## THE TASK
Each line containing the word "scene" needs to be copied.

## SOURCE EXCERPT
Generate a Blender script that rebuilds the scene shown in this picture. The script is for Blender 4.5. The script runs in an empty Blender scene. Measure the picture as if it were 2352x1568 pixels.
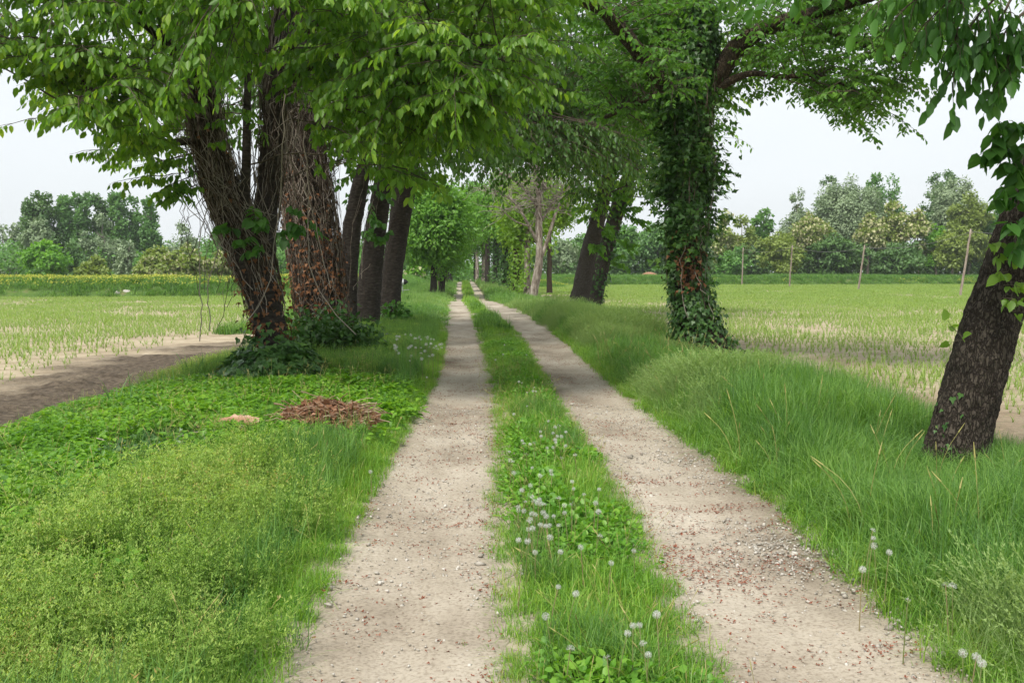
import bpy, math, random
import numpy as np
from mathutils import Euler, Vector

rng = np.random.default_rng(7)
random.seed(7)
sc = bpy.context.scene
COL = sc.collection

# ------------------------------------------------------------------ camera, sky, sun, exposure
FW, FH = 2352.0, 1568.0              # frame used for measuring the view
FOC = FW * 35 / 36
EYE = np.array([0.0, 0.0, 1.6])
VPX, VPY = 1068.0, 626.0             # where the lane direction (+Y) vanishes
pitch = math.atan((FH / 2 - VPY) / FOC)
yaw = math.atan((FW / 2 - VPX) / FOC * math.cos(pitch))
cam_d = bpy.data.cameras.new('camera'); cam = bpy.data.objects.new('camera', cam_d); COL.objects.link(cam)
cam.location = EYE
cam.rotation_euler = (math.pi / 2 - pitch, 0, -yaw)
cam_d.lens = 35; cam_d.sensor_width = 36; cam_d.clip_end = 6000; cam_d.clip_start = 0.05
sc.camera = cam
ROT = np.array(Euler(cam.rotation_euler).to_matrix())

world = bpy.data.worlds.new('World'); sc.world = world; world.use_nodes = True
SUN_EL, SUN_AZ = math.radians(56), math.radians(215)     # azimuth: clockwise from +Y
wn = world.node_tree.nodes; wl = world.node_tree.links
bg = wn['Background']; bg.inputs['Strength'].default_value = 0.10
sky = wn.new('ShaderNodeTexSky'); sky.sky_type = 'NISHITA'; sky.sun_disc = False
sky.sun_elevation = SUN_EL; sky.sun_rotation = SUN_AZ; sky.dust_density = 3.0; sky.air_density = 1.0
tc = wn.new('ShaderNodeTexCoord'); ns = wn.new('ShaderNodeTexNoise')
ns.inputs['Scale'].default_value = 1.6; ns.inputs['Detail'].default_value = 4.0; ns.inputs['Roughness'].default_value = 0.5
mp = wn.new('ShaderNodeMapping'); mp.inputs['Scale'].default_value = (1, 1, 3.0)
wl.new(tc.outputs['Generated'], mp.inputs['Vector']); wl.new(mp.outputs['Vector'], ns.inputs['Vector'])
mr = wn.new('ShaderNodeMapRange'); mr.inputs['From Min'].default_value = 0.3; mr.inputs['From Max'].default_value = 0.7
mr.inputs['To Min'].default_value = 0.80; mr.inputs['To Max'].default_value = 0.96
wl.new(ns.outputs['Fac'], mr.inputs['Value'])
mx = wn.new('ShaderNodeMix'); mx.data_type = 'RGBA'
wl.new(mr.outputs['Result'], mx.inputs['Factor']); wl.new(sky.outputs['Color'], mx.inputs['A'])
mx.inputs['B'].default_value = (7.1, 7.45, 7.65, 1)        # thin high cloud
wl.new(mx.outputs['Result'], bg.inputs['Color'])

sun_d = bpy.data.lights.new('sun', 'SUN'); sun = bpy.data.objects.new('sun', sun_d); COL.objects.link(sun)
sun_d.energy = 3.1; sun_d.angle = math.radians(10); sun_d.color = (1.0, 0.95, 0.87)
sdir = Vector((math.sin(SUN_AZ) * math.cos(SUN_EL), math.cos(SUN_AZ) * math.cos(SUN_EL), math.sin(SUN_EL)))
sun.rotation_euler = sdir.to_track_quat('Z', 'Y').to_euler()
vs = sc.view_settings
vs.view_transform = 'Standard'; vs.look = 'None'; vs.gamma = 1; vs.use_curve_mapping = False; vs.exposure = 0.53
sc.cycles.max_bounces = 5; sc.cycles.transmission_bounces = 3; sc.cycles.diffuse_bounces = 3; sc.cycles.glossy_bounces = 2; sc.cycles.adaptive_threshold = 0.02
sc.cycles.transparent_max_bounces = 8

# ------------------------------------------------------------------ view geometry helpers
def ray(px, py):
    d = np.stack([(np.asarray(px, float) - FW / 2) / FOC, (FH / 2 - np.asarray(py, float)) / FOC, -np.ones_like(np.asarray(px, float))], -1)
    return d @ ROT.T
def at(px, py, Y):                  # the point of a line of sight that lies Y metres down the lane
    d = ray(px, py); return EYE + d * (Y / d[..., 1])[..., None] if d.ndim > 1 else EYE + d * (Y / d[1])
def atz(px, py, z):                 # ... that lies at height z
    d = ray(px, py); return EYE + d * ((z - EYE[2]) / d[..., 2])[..., None] if d.ndim > 1 else EYE + d * ((z - EYE[2]) / d[2])
def proj(P):
    q = (np.asarray(P, float) - EYE) @ ROT
    w = np.maximum(-q[..., 2], 1e-3)
    return FW / 2 + FOC * q[..., 0] / w, FH / 2 - FOC * q[..., 1] / w
def nrm(v):
    v = np.asarray(v, float); return v / np.maximum(np.linalg.norm(v, axis=-1, keepdims=True), 1e-9)

# smooth value noise in numpy
_tab = rng.random((256, 256))
def vnoise(x, y, s=1.0, seed=0):
    x = np.asarray(x, float) / s + 17.3 * seed; y = np.asarray(y, float) / s + 5.1 * seed
    xi = np.floor(x).astype(int); yi = np.floor(y).astype(int)
    fx = x - xi; fy = y - yi; fx = fx * fx * (3 - 2 * fx); fy = fy * fy * (3 - 2 * fy)
    g = lambda a, b: _tab[a % 256, b % 256]
    return (g(xi, yi) * (1 - fx) + g(xi + 1, yi) * fx) * (1 - fy) + (g(xi, yi + 1) * (1 - fx) + g(xi + 1, yi + 1) * fx) * fy
def fbm(x, y, s=1.0, seed=0, o=3):
    return sum(vnoise(x, y, s / 2 ** k, seed + k) / 2 ** (k + 1) for k in range(o)) / (1 - 0.5 ** o)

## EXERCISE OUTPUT
Generate a Blender script that rebuilds the scene shown in this picture. The script is for Blender 4.5. The script runs in an empty Blender scene. Measure the picture as if it were 2352x1568 pixels.
sc = bpy.context.scene